School Visits

I recently had the opportunity to visit a local school and talk about writing. Recruiting three students, I placed them in front with the tallest in the center, her arms outstretched to the other two.

photo (6)I introduced the volunteers as STORY, on one side, and SONG on the other. In the middle, I explained, was the bridge: POETRY. There’s narrative poetry that tells a story, like Addie and Ollie. And there’s musical poetry we call songs. Even fictional stories or lyrics of musical ballads that don’t rhyme are made richer by poetic devices.

We talked about various forms of poetry, including those for which I had made up examples about their teacher, Ms. Jessica Ward:

ACROSTIC (no rhyming rules)

Wonderful

Awesome

Rad

Definitely the best teacher I’ve ever had!

_______________________________________________________________________________________________________

CINQUAIN (sin-cane)

Miss Ward.
Smiling and sweet.
She reads the best stories.
Her questions help us think fast on
our feet.
_______________________________________________________________________________________________________

LIMERICK (AABBA) – anapaestic rhythm (two unstressed, one stressed: da da DUM da da DUM da da DUM da da DUM)

There ONCE was a TEACHer named WARD

Whose STUDents could NEVer be BORED;

From MORNing to NIGHT

They’d READ and they’d WRITE,

Then PRAY while their PAPers were SCORED.

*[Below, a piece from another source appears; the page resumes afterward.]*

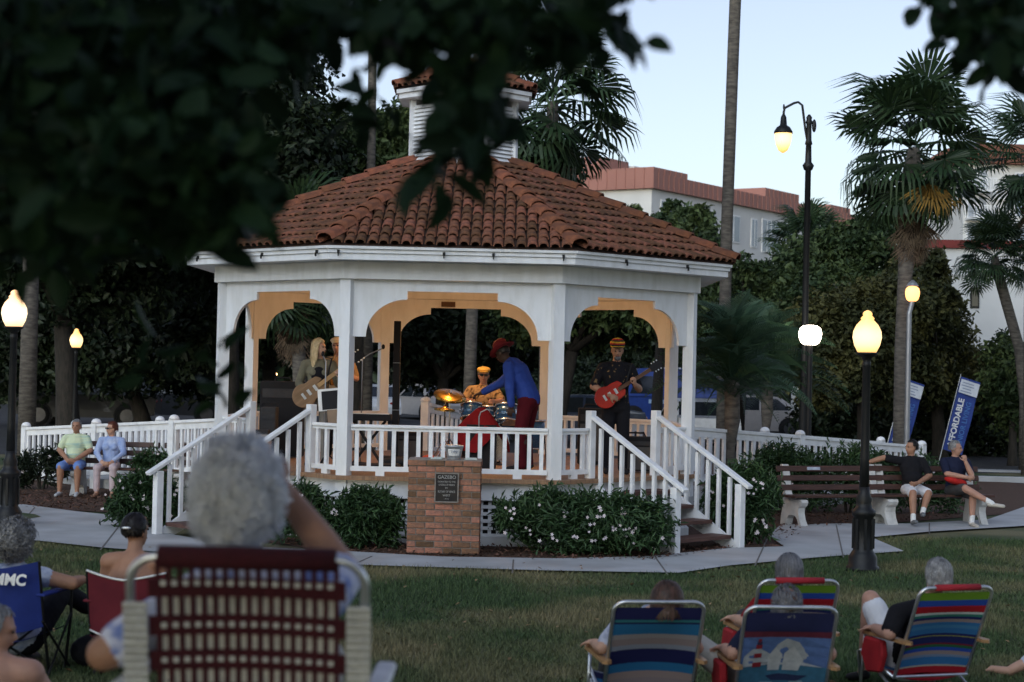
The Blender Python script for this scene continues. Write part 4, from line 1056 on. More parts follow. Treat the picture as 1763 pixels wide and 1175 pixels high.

_______________________________________________________________________________________________________

To demonstrate how fun it is to fit words together in a poem like a puzzle, I also helped the kids write a poem on the fly. Since we composed it out loud as a group, I didn’t actually write it down until now, but this was the gist of it:

I woke up this morning, the sun in the sky

But a shadow cast over my soul.

Mom asked me the cause, so I told her just why:

Wet Frosted Flakes drowned in my bowl.

We switched lines 2 and 4 to end with the more common word for more natural rhyme and add the twist. Chanting our “da da DUM da da DUM” pattern to help us rework thoughts into lines ending with our rhyme, we filled in our ABAB rhyme and 4-3-4-3 accent pattern.

After our talk, the kids shared with me some different poems they had written. I loved seeing not only their work but also their excitement in sharing it. So I offered to post here all brand-new writings from whomever wanted to write and send it by the next week.

CLICK HERE to see the children’s fun poems and stories. I hope you enjoy reading them as much as I have. I want to thank and commend all of them for their enthusiastic attention that day and their subsequent hard work to create something new. Finally, congratulations to second grader Joseph for being randomly selected to receive a signed copy of Addie and Ollie.